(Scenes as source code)
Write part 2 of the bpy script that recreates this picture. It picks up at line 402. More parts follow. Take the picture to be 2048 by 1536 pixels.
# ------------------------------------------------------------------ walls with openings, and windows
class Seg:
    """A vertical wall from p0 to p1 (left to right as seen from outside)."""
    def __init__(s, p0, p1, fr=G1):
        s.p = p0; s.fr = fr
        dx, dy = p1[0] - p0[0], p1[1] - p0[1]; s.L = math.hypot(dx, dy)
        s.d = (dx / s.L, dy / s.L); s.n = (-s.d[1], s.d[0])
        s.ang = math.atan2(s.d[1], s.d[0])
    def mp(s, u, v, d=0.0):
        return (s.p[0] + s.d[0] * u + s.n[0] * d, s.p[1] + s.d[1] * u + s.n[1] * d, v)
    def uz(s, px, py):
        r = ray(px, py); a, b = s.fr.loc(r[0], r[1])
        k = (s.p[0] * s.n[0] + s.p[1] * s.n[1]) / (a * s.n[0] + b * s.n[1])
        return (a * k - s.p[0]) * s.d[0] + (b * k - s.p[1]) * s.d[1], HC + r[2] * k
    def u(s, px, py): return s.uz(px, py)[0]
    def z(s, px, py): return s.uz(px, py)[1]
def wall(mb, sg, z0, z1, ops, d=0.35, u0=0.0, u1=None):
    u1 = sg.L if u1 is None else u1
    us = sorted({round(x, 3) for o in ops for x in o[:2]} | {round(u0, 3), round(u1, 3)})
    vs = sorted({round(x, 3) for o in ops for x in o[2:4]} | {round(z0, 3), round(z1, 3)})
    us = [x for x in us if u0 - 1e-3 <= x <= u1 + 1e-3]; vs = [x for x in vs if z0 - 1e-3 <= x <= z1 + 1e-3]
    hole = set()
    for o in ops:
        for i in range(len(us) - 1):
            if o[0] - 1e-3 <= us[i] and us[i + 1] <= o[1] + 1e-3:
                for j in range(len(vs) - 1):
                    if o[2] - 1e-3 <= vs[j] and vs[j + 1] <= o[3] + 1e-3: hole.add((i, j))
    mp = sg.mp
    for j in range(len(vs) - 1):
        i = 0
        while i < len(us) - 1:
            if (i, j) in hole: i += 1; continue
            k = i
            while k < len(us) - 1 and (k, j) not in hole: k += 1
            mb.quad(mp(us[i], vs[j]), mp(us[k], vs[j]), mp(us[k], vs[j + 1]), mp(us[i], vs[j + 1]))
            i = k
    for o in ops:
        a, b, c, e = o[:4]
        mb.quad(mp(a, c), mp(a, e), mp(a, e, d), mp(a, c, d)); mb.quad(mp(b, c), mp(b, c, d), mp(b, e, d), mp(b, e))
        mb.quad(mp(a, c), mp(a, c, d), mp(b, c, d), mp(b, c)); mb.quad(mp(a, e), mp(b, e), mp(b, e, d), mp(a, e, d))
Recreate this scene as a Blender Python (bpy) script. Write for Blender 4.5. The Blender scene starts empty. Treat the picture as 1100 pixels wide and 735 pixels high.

→ Requirement: Exactly as shown, repeat every record.

→ Result of this task:
Write part 2 of the bpy script that recreates this picture. It picks up at line 402. More parts follow. Take the picture to be 2048 by 1536 pixels.
# ------------------------------------------------------------------ walls with openings, and windows
class Seg:
    """A vertical wall from p0 to p1 (left to right as seen from outside)."""
    def __init__(s, p0, p1, fr=G1):
        s.p = p0; s.fr = fr
        dx, dy = p1[0] - p0[0], p1[1] - p0[1]; s.L = math.hypot(dx, dy)
        s.d = (dx / s.L, dy / s.L); s.n = (-s.d[1], s.d[0])
        s.ang = math.atan2(s.d[1], s.d[0])
    def mp(s, u, v, d=0.0):
        return (s.p[0] + s.d[0] * u + s.n[0] * d, s.p[1] + s.d[1] * u + s.n[1] * d, v)
    def uz(s, px, py):
        r = ray(px, py); a, b = s.fr.loc(r[0], r[1])
        k = (s.p[0] * s.n[0] + s.p[1] * s.n[1]) / (a * s.n[0] + b * s.n[1])
        return (a * k - s.p[0]) * s.d[0] + (b * k - s.p[1]) * s.d[1], HC + r[2] * k
    def u(s, px, py): return s.uz(px, py)[0]
    def z(s, px, py): return s.uz(px, py)[1]
def wall(mb, sg, z0, z1, ops, d=0.35, u0=0.0, u1=None):
    u1 = sg.L if u1 is None else u1
    us = sorted({round(x, 3) for o in ops for x in o[:2]} | {round(u0, 3), round(u1, 3)})
    vs = sorted({round(x, 3) for o in ops for x in o[2:4]} | {round(z0, 3), round(z1, 3)})
    us = [x for x in us if u0 - 1e-3 <= x <= u1 + 1e-3]; vs = [x for x in vs if z0 - 1e-3 <= x <= z1 + 1e-3]
    hole = set()
    for o in ops:
        for i in range(len(us) - 1):
            if o[0] - 1e-3 <= us[i] and us[i + 1] <= o[1] + 1e-3:
                for j in range(len(vs) - 1):
                    if o[2] - 1e-3 <= vs[j] and vs[j + 1] <= o[3] + 1e-3: hole.add((i, j))
    mp = sg.mp
    for j in range(len(vs) - 1):
        i = 0
        while i < len(us) - 1:
            if (i, j) in hole: i += 1; continue
            k = i
            while k < len(us) - 1 and (k, j) not in hole: k += 1
            mb.quad(mp(us[i], vs[j]), mp(us[k], vs[j]), mp(us[k], vs[j + 1]), mp(us[i], vs[j + 1]))
            i = k
    for o in ops:
        a, b, c, e = o[:4]
        mb.quad(mp(a, c), mp(a, e), mp(a, e, d), mp(a, c, d)); mb.quad(mp(b, c), mp(b, c, d), mp(b, e, d), mp(b, e))
        mb.quad(mp(a, c), mp(a, c, d), mp(b, c, d), mp(b, c)); mb.quad(mp(a, e), mp(b, e), mp(b, e, d), mp(a, e, d))
Recreate this scene as a Blender Python (bpy) script. Write for Blender 4.5. The Blender scene starts empty. Treat the picture as 1100 pixels wide and 735 pixels high.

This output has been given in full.